WHAT YOU WILL DO: Reproduce the material in full, exactly as written.

* * *

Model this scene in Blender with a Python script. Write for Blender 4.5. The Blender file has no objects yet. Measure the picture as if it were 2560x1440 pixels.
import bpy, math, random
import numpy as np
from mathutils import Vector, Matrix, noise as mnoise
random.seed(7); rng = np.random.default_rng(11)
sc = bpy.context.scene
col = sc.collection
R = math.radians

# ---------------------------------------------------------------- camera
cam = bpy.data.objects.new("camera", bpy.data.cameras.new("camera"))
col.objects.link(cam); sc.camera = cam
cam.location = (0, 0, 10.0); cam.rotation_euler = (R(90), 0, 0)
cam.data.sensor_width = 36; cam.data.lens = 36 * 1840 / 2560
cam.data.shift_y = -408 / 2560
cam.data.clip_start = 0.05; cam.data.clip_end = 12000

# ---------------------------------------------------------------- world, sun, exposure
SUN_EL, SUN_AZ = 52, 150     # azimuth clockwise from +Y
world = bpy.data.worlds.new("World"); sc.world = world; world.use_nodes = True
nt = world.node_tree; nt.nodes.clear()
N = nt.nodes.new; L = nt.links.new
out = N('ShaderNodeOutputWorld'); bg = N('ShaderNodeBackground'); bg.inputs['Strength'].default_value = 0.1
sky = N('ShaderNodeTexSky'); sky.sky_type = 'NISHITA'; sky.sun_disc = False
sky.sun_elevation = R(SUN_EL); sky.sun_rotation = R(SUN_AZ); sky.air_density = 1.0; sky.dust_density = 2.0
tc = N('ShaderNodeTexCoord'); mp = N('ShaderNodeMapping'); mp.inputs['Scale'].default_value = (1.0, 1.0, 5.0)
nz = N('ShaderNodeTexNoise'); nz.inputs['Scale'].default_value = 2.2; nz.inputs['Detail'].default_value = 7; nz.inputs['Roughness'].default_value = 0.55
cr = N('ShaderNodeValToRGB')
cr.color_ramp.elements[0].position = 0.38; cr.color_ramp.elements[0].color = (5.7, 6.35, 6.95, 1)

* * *

REPLY:
Model this scene in Blender with a Python script. Write for Blender 4.5. The Blender file has no objects yet. Measure the picture as if it were 2560x1440 pixels.
import bpy, math, random
import numpy as np
from mathutils import Vector, Matrix, noise as mnoise
random.seed(7); rng = np.random.default_rng(11)
sc = bpy.context.scene
col = sc.collection
R = math.radians

# ---------------------------------------------------------------- camera
cam = bpy.data.objects.new("camera", bpy.data.cameras.new("camera"))
col.objects.link(cam); sc.camera = cam
cam.location = (0, 0, 10.0); cam.rotation_euler = (R(90), 0, 0)
cam.data.sensor_width = 36; cam.data.lens = 36 * 1840 / 2560
cam.data.shift_y = -408 / 2560
cam.data.clip_start = 0.05; cam.data.clip_end = 12000

# ---------------------------------------------------------------- world, sun, exposure
SUN_EL, SUN_AZ = 52, 150     # azimuth clockwise from +Y
world = bpy.data.worlds.new("World"); sc.world = world; world.use_nodes = True
nt = world.node_tree; nt.nodes.clear()
N = nt.nodes.new; L = nt.links.new
out = N('ShaderNodeOutputWorld'); bg = N('ShaderNodeBackground'); bg.inputs['Strength'].default_value = 0.1
sky = N('ShaderNodeTexSky'); sky.sky_type = 'NISHITA'; sky.sun_disc = False
sky.sun_elevation = R(SUN_EL); sky.sun_rotation = R(SUN_AZ); sky.air_density = 1.0; sky.dust_density = 2.0
tc = N('ShaderNodeTexCoord'); mp = N('ShaderNodeMapping'); mp.inputs['Scale'].default_value = (1.0, 1.0, 5.0)
nz = N('ShaderNodeTexNoise'); nz.inputs['Scale'].default_value = 2.2; nz.inputs['Detail'].default_value = 7; nz.inputs['Roughness'].default_value = 0.55
cr = N('ShaderNodeValToRGB')
cr.color_ramp.elements[0].position = 0.38; cr.color_ramp.elements[0].color = (5.7, 6.35, 6.95, 1)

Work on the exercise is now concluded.